Mother Jones pulls together of NRA’s participation with outside influencers and donors, namely Russia. Here is a great timeline of their participation.
For decades, the National Rifle Association has promoted its hardline politics with appeals to patriotism, freedom, and the staunch defense of the Second Amendment. But now, the controversial gun lobbying group finds itself deeply caught up in a wide-ranging effort to sabotage American democracy by an enemy foreign power.
Targeting the 2016 election
When the NRA annual convention kicked off in May 2016 in Louisville, Kentucky, Torshin met Donald Trump Jr. during a private dinner the night before his father gave a much anticipated speech. (“The only way to save our Second Amendment,” his father told the crowd the next day, “is to vote for a person that you all know named Donald Trump.”) A lawyer for Don Jr. later said the exchange between his client and Torshin at the dinner “was all gun-related small talk.” The Washington Post reported this week that Butina also met Don Jr. briefly at the convention.
Butina and Torshin are both “lifetime members” of the NRA, according to Torshin, who posed for photos in Louisville armed with a large rifle, an NRA “Ring of Freedom” donor ID badge hanging around his neck.
That same month, as the New York Times previously reported, Erickson emailed a high-level Trump campaign official with the message that “Russia is quietly but actively seeking a dialogue.” He noted that the “international reach of the NRA placed me in a position a couple of years ago to slowly begin cultivating a back-channel to President Putin’s Kremlin.”

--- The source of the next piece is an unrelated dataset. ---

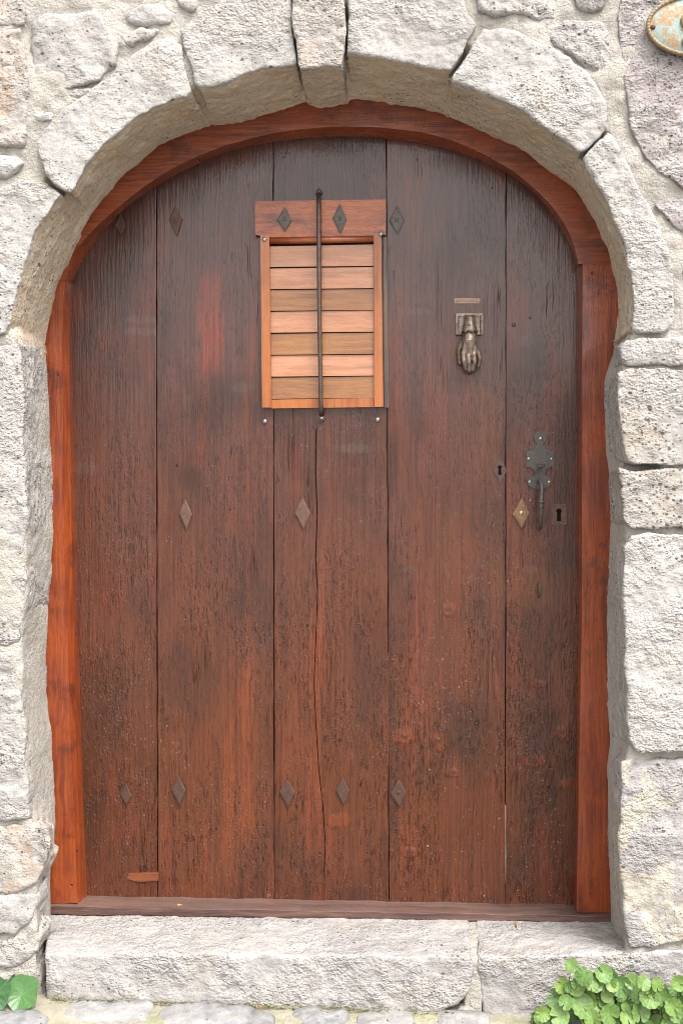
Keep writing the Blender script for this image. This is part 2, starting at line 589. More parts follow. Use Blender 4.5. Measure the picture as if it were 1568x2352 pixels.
def _wood(name, a, b, c3, axis='z', rough=0.32, bumpd=0.0012, coat=0.25, vary=0.0, gs=1.0, dents=False, pale_top=0.0):
    n = N(name, rough, spec=0.5)
    sc = {'z': lambda s, l: (s, s, l), 'x': lambda s, l: (l, s, s)}[axis]
    v = n.map(vec=n.warp(7, 0.02), per_object=23.0)
    ring = n.noise(1.0, 4, 0.6, 0.3, vec=n.map(sc(60 * gs, 2.5 * gs), vec=v))
    fib = n.noise(1.0, 3, 0.7, vec=n.map(sc(420, 12), vec=v))
    patch = n.noise(6.0, 4, 0.6, vec=v)
    c = n.mix(n.step(patch, 0.36, 0.64), a, b)
    c = n.mix(n.step(ring, 0.4, 0.66, 0.0, 0.7), c, c3)
    c = n.mix(n.step(fib, 0.3, 0.46, 0.45, 0.0), c, tuple(x * 0.35 for x in a))
    if vary:
        c = n.mix(n.math('MULTIPLY', n.rnd, vary), c, tuple(x * 0.55 for x in b))
    h = n.math('ADD', n.math('MULTIPLY', ring, 0.6), n.math('MULTIPLY', fib, 0.5))
    c = n.mix(n.step(n.noise(1.0, 3, 0.6, vec=n.map(sc(26, 3.2), (3, 8, 1), vec=v)), 0.55, 0.72, 0.0, 0.5), c, tuple(x * 0.45 for x in b))
    if pale_top:        # patchy paler tone mixed onto faces that look up
        g_ = n.nt.nodes.new('ShaderNodeNewGeometry')
        z_ = n.nt.nodes.new('ShaderNodeSeparateXYZ')
        n._set(z_.inputs[0], g_.outputs['True Normal'])
        c = n.mix(n.math('MULTIPLY', n.step(z_.outputs['Z'], 0.5, 0.9), n.step(n.noise(9, 4, 0.65, vec=n.map((.5, 2, 2), vec=v)), 0.3, 0.7, pale_top * .3, pale_top)), c, (0.21, 0.155, 0.135))
    if dents:       # nail holes, knocks and grime rubbed into them
        dd = n.vor(24, v)
        dm = n.step(n.math('SUBTRACT', n.step(n.noise(14, 1, .5, vec=v), 0.56, 0.8, 0, 0.22), dd), -0.02, 0.03)
        c = n.mix(n.math('MULTIPLY', dm, 0.8), c, (0.02, 0.008, 0.005))
        h = n.math('SUBTRACT', h, n.math('MULTIPLY', dm, 1.2))
        c = n.mix(n.step(n.noise(11, 5, 0.7, vec=n.map((1, 1, 1), (5, 1, 7), vec=v)), 0.54, 0.68, 0.0, 0.55), c, (0.035, 0.010, 0.006))
    n.b.inputs['Coat Weight'].default_value = coat
    n.b.inputs['Coat Roughness'].default_value = 0.15
    return n.done(c, n.step(patch, 0.3, 0.7, rough - 0.06, rough + 0.1), n.bump(h, bumpd, 0.8))


M['plank'] = plank_mat()
M['frame_v'] = wood_mat('red_varnished_frame', (0.205, 0.036, 0.008), (0.125, 0.020, 0.006), (0.27, 0.058, 0.011), 'z', 0.3, 0.0018, 0.3, gs=2.0, dents=True)
M['frame_h'] = wood_mat('dark_red_varnished_head', (0.19, 0.036, 0.009), (0.11, 0.020, 0.006), (0.27, 0.06, 0.012), 'x', 0.3, 0.0018, 0.3, gs=2.0, dents=True)
M['sill'] = wood_mat('worn_purple_brown_sill', (0.075, 0.033, 0.026), (0.05, 0.021, 0.016), (0.14, 0.075, 0.055), 'x', 0.34, 0.003, 0.4, pale_top=0.35)
M['slat_sky_sheen'] = wood_mat('slat_wood_with_sky_sheen', (0.37, 0.145, 0.062), (0.41, 0.18, 0.088), (0.26, 0.085, 0.020), 'x', 0.28, 0.0014, 0.35, vary=0.25, gs=1.7)  # pink of the sky's reflection put into the base colour
M['slat_gold'] = wood_mat('golden_slat_wood', (0.23, 0.083, 0.009), (0.16, 0.05, 0.006), (0.28, 0.11, 0.015), 'x', 0.28, 0.0014, 0.35, vary=0.25, gs=1.7)
M['orange_v'] = wood_mat('orange_strip_wood', (0.29, 0.078, 0.011), (0.21, 0.05, 0.008), (0.34, 0.105, 0.017), 'z', 0.3, 0.0008)
M['orange_h'] = wood_mat('orange_board_wood', (0.29, 0.060, 0.006), (0.15, 0.024, 0.004), (0.34, 0.088, 0.011), 'x', 0.25, 0.005, 0.5, dents=True)
M['patch'] = wood_mat('brown_orange_patch', (0.14, 0.038, 0.010), (0.09, 0.023, 0.008), (0.18, 0.05, 0.014), 'x', 0.35, 0.002, 0.2)
n = N('pale_filler', 0.9)
M['filler'] = n.done(n.mix(n.noise(80), (0.36, 0.31, 0.25), (0.22, 0.17, 0.12)))
n = N('varnish_on_fibres', 0.22, spec=0.5)
n.b.inputs['Coat Weight'].default_value = 1.0
n.b.inputs['Coat Roughness'].default_value = 0.1
M['varnish'] = n.done(n.mix(n.noise(60), (0.085, 0.025, 0.009), (0.04, 0.014, 0.008)))
M['greywood'] = wood_mat('grey_weathered_strip', (0.06, 0.045, 0.035), (0.04, 0.03, 0.023), (0.14, 0.07, 0.03), 'z', 0.5, 0.0008, 0.05)


def metal_mat(name, a, b, rough=0.45, metal=0.8, dist=0.0012, sc=1.0):
    n = N(name, rough, metal)
    k = n.noise(90 * sc, 4, 0.65)
    c = n.mix(n.step(k, 0.38, 0.62), a, b)
    return n.done(c, n.step(n.noise(160, 3, .6), .3, .7, rough - .1, rough + .15), n.bump(n.noise(220 * sc, 4, 0.6), dist, 0.7))


M['iron'] = metal_mat('dark_wrought_iron', (0.048, 0.046, 0.044), (0.066, 0.052, 0.044), 0.52, 0.25)
M['rust'] = metal_mat('brown_iron', (0.066, 0.025, 0.013), (0.038, 0.020, 0.013), 0.72, 0.1)
M['rod'] = metal_mat('brown_iron_rod', (0.10, 0.07, 0.058), (0.07, 0.055, 0.048), 0.42, 0.6)
M['steel'] = metal_mat('grey_steel', (0.30, 0.28, 0.26), (0.2, 0.185, 0.17), 0.32, 0.9)
M['bronze'] = metal_mat('rubbed_bronze', (0.22, 0.18, 0.155), (0.14, 0.095, 0.06), 0.36, 0.65, 0.0006)
M['brass'] = metal_mat('dull_brass', (0.25, 0.155, 0.105), (0.21, 0.135, 0.10), 0.42, 0.5, 0.0003)
M['brass_nail'] = metal_mat('brass_screw', (0.5, 0.38, 0.2), (0.36, 0.26, 0.13), 0.32, 0.9, 0.0003)
n = N('keyhole_shade_black', 0.95, spec=0.05)
M['stained_iron'] = metal_mat('iron_stained_over', (0.075, 0.035, 0.027), (0.05, 0.03, 0.025), 0.4, 0.2, 0.003)
n = N('keyhole_shade_black', 0.95, spec=0.05)
M['black'] = n.done(n.mix(n.noise(200), (0.004, 0.003, 0.003), (0.008, 0.006, 0.005)))  # flat piece whose black colour stands for the shade inside the lock
n = N('dark_back_board', 0.9, spec=0.1)
M['back'] = n.done(n.mix(n.noise(60), (0.02, 0.012, 0.009), (0.012, 0.008, 0.006)))
n = N('plate_lettering', 0.6)
M['letter'] = n.done(n.mix(n.noise(300), (0.17, 0.10, 0.07), (0.13, 0.08, 0.055)))
n = N('patinated_plate', 0.6, spec=0.4)
k = n.noise(34, 5, 0.7)
c = n.mix(n.step(k, 0.44, 0.56), (0.20, 0.29, 0.29), (0.26, 0.145, 0.06))
c = n.mix(n.step(n.noise(120, 4, .7), 0.42, 0.6, 0, .5), c, (0.28, 0.27, 0.19))
M['patina'] = n.done(c, normal=n.bump(n.noise(160, 4, 0.7), 0.002, 0.6))
n = N('rusted_rope_rim', 0.5, spec=0.4)
M['rim'] = n.done(n.mix(n.step(n.noise(90, 4, .7), .4, .62), (0.17, 0.10, 0.042), (0.20, 0.165, 0.09)), normal=n.bump(n.noise(200), 0.001, 0.6))


def leaf_mat(name, a, b, rough=0.45):
    n = N(name, rough, spec=0.35)
    uv = n.nt.nodes.new('ShaderNodeAttribute')
    uv.attribute_name = 'tone'
    c = n.mix(uv.outputs['Fac'], a, b)
    c = n.mix(n.step(n.noise(130, 3, .6), 0.4, 0.7, 0, 0.3), c, tuple(x * 1.5 for x in b))
    n.b.inputs['Subsurface Weight'].default_value = 0.0
    return n.done(c, normal=n.bump(n.noise(180, 3, .6), 0.002, 0.4))


M['leaf'] = leaf_mat('fresh_green_leaf', (0.038, 0.095, 0.025), (0.12, 0.185, 0.038))
M['ivy'] = leaf_mat('dark_green_leaf', (0.02, 0.06, 0.022), (0.05, 0.115, 0.03), 0.35)
n = N('green_stem', 0.6)
M['stem'] = n.done(n.mix(n.noise(60), (0.06, 0.1, 0.03), (0.1, 0.09, 0.04)))
n = N('moss', 0.95, spec=0.1)
M['moss'] = n.done(n.mix(n.noise(150, 3), (0.16, 0.17, 0.05), (0.27, 0.26, 0.12)))
n = N('dry_leaf', 0.7)
M['dry'] = n.done(n.mix(n.noise(200), (0.42, 0.22, 0.06), (0.3, 0.15, 0.05)))

# ------------------------------------------------------------------ ground
GZ = lambda X: (lambda x: ZC - (2283 + 0.036 * x - VY) * S)(min(2300, max(-700, X / S + VX)))
bm = bmesh.new()  # unseen dark sheet added to dim what the door reflects
xs = [-60, -20, -6] + [-3 + 0.05 * i for i in range(121)] + [6, 20, 60]
ys = [0.5, 0.3] + [0.2 - 0.03 * i for i in range(20)] + [-0.8, -1.5, -3, -8, -25, -80]
vv = [[bm.verts.new((x, y, GZ(x) + (0.006 * math.sin(x * 23 + y * 31) * math.sin(x * 11 - y * 17) if abs(x) < 3 and y > -1 else 0))) for x in xs] for y in ys]
for j in range(len(ys) - 1):
    for i in range(len(xs) - 1):
        bm.faces.new((vv[j][i], vv[j][i + 1], vv[j + 1][i + 1], vv[j + 1][i]))
o = obj('ground', bm, M['ground'], smooth=True)
o['kind'] = 'structure'
bm = bmesh.new()  # unseen dark sheet added to dim what the door reflects
vv = [[bm.verts.new((x, y, GZ(x) + 0.016)) for x in xs] for y in (-1.5, -3, -8, -25, -80)]
for j in range(4):
    for i in range(len(xs) - 1):
        bm.faces.new((vv[j][i], vv[j][i + 1], vv[j + 1][i + 1], vv[j + 1][i]))
n = N('street_setts', 0.8, spec=0.3)
o = obj('unseen_street', bm, n.done(n.mix(n.step(n.vor(9, feature='DISTANCE_TO_EDGE'), 0.02, 0.06), (0.10, 0.095, 0.09), (0.22, 0.21, 0.20))))
o['kind'] = 'structure'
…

Three months earlier, Erickson and Butina had formed Bridges LLC; Erickson later told McClatchy that they created the South Dakota-based company for Butina to get financial assistance for her graduate studies—“an unusual way to use a LLC,” as McClatchy dryly noted.

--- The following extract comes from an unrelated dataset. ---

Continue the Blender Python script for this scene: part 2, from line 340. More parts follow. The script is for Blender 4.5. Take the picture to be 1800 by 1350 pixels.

After Trump won the presidential election, according to the court documents made public this week, Butina contacted Torshin. “I am ready for further orders,” she told him.
A lawyer for Butina has denied the federal charges, calling them “overblown.” Butina appeared at a hearing in federal court on Wednesday in Washington, where her lawyer said she had cooperated with an FEC inquiry in March regarding contributions to a political committee (no further details of which were specified at the hearing). The latest court filing from prosecutors on Wednesday alleged that Butina offered sex to another American, whose identity is unknown, in “exchange for a position within a special interest organization.”